Part of a data file:
>>>
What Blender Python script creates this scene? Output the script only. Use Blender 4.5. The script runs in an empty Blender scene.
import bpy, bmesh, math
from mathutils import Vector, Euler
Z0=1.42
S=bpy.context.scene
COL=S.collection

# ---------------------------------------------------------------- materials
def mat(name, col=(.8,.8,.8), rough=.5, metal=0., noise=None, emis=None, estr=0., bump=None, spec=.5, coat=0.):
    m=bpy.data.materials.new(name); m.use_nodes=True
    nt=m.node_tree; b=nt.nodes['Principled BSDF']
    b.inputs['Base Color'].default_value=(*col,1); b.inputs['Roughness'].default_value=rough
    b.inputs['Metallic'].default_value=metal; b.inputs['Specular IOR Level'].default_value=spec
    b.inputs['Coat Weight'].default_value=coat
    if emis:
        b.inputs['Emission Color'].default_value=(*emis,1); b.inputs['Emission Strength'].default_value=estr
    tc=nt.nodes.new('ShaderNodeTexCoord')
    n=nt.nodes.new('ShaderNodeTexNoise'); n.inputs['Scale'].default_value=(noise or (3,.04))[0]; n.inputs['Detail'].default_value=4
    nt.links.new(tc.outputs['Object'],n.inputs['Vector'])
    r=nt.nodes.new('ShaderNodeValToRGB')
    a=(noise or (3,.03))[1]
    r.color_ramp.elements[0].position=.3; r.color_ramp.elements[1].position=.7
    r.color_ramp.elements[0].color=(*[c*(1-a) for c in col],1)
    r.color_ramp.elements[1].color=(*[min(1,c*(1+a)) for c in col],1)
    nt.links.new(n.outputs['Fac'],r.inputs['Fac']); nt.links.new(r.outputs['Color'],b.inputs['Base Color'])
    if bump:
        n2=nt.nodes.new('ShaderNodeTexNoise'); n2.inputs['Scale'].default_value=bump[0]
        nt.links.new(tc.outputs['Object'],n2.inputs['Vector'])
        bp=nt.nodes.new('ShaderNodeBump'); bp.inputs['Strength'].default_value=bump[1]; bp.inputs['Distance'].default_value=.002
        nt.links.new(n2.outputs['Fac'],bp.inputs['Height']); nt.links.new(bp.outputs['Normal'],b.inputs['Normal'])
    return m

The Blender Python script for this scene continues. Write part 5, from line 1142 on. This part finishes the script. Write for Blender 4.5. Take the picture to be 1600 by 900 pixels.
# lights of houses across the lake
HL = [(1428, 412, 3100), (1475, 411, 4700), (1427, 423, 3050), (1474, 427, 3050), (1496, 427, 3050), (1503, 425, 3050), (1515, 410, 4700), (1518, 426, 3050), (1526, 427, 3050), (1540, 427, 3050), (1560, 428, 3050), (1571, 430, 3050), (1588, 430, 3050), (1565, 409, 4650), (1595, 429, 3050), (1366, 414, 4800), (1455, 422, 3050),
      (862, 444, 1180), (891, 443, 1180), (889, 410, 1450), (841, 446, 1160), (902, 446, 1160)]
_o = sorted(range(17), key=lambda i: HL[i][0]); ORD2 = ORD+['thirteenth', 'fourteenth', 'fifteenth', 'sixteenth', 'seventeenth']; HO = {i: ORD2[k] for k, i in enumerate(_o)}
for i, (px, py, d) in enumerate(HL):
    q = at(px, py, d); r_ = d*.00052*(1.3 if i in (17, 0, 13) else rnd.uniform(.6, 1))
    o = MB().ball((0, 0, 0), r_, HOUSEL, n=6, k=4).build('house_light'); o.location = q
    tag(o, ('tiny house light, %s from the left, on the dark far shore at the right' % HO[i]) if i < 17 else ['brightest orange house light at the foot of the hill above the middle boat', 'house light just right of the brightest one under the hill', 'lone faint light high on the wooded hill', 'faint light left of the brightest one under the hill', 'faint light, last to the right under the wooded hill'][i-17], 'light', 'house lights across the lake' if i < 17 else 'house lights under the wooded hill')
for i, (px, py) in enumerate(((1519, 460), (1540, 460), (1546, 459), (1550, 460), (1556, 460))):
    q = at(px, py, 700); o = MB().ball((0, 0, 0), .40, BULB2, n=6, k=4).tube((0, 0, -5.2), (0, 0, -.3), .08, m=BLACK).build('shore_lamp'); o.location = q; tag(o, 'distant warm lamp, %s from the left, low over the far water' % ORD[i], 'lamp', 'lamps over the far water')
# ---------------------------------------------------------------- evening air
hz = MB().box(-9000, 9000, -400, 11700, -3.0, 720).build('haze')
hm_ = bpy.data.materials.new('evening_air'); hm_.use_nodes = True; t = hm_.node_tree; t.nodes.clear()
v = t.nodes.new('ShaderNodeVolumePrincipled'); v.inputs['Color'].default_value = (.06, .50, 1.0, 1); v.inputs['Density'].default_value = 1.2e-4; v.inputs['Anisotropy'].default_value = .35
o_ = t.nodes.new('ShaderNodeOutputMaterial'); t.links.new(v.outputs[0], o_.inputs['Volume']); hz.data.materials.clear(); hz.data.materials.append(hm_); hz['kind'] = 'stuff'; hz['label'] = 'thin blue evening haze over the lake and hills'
<<<
■ **SET TASK**:
Give back, verbatim, the lines from the top of the entries above through the line containing "COL=S.collection".

■ **WRITTEN SOLUTION**:
What Blender Python script creates this scene? Output the script only. Use Blender 4.5. The script runs in an empty Blender scene.
import bpy, bmesh, math
from mathutils import Vector, Euler
Z0=1.42
S=bpy.context.scene
COL=S.collection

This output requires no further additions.